Saturday, July 21, 2012

Jane & Num



A few days ago I returned to Harlem to take new professional headshots of my friend Num Amun'Tehu. 

Over the years, I've had several sessions with Num and the pictures we've taken have ended up in his promotional materials, album covers, postcards, business cards and other items.  

I have written previously on this blog about how our working relationship has progressed.  Num and I have found a comfort level that allows us to explore different looks and ideas.  

I met Num years ago, when I first moved to New York City after college.  Initially, I had spent a few years working at restaurants and bars while going to acting classes on my off days.  Tired of the effects that the late bartending lifestyle was having on my career and goals, I switched to catering, eventually working for companies that specialized in small private parties, usually in people's homes.  The pay was consistently better, the hours shorter, the teams better, and the nights earlier. 

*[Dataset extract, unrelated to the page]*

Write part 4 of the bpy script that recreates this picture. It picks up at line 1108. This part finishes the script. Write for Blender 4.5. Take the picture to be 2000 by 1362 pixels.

I quickly learned that the trick to finding more and consistent work to catering was to not only work hard, but to befriend waiters who were more established and knew several companies.  Those waiters were able to string together enough work throughout the city each month to piece together steady work.  

On my first night catering, I worked an extremely large job at Radio City Music Hall.  We were working a VIP party in the lounge on the ground floor, the floor beneath the entry foyer.  On that first job I met five waiters, who I still work with today and consider good friends.  One of the waiters, David, had been established at a smaller company, Good Cateress for a few years, and had begun to bring me along to a few 'gigs.'  

The owner and chef of Good Cateress, Jane McQueen-Mason originally hailed from the Isle of Wight in England.    Jane was well traveled, erudite, urbane, and witty.  She had developed a unique stable of friends and clients in the city and was by far one of the more interesting individuals I have met in New York.  

Often, the jobs of Good Cateress were small enough that only the three of us, Jane, David, and I were necessary.  While working in close proximity in small and large kitchens, through extremely busy parties and quiet ones, the three of us of shared and talked about just about everything we could, relationships, careers, families.  Gigs have slowly felt less like work and more of a chance to catch up with friends, no matter the event.  Over the years Jane and I have formed a friendship that I consider one of the more enduring and special in my life.  

Since I've known Jane, her partner has been Num.  Through the connection of a love for music, Num and I quickly became friends.  On Wednesday, after finishing the sitting with Num, I was in the kitchen packing my bag and getting ready to leave.  We were in the middle of a conversation and I looked up and saw them smiling at each other.  I told them to get closer, "Act like you know each other" and snapped off a few quick shots.  

A few of the pictures are crisper than the others, but I liked the series as a whole.  Looking at all the pictures at once conveyed a moment of laughs and a sweetness of a deep and long standing relationship.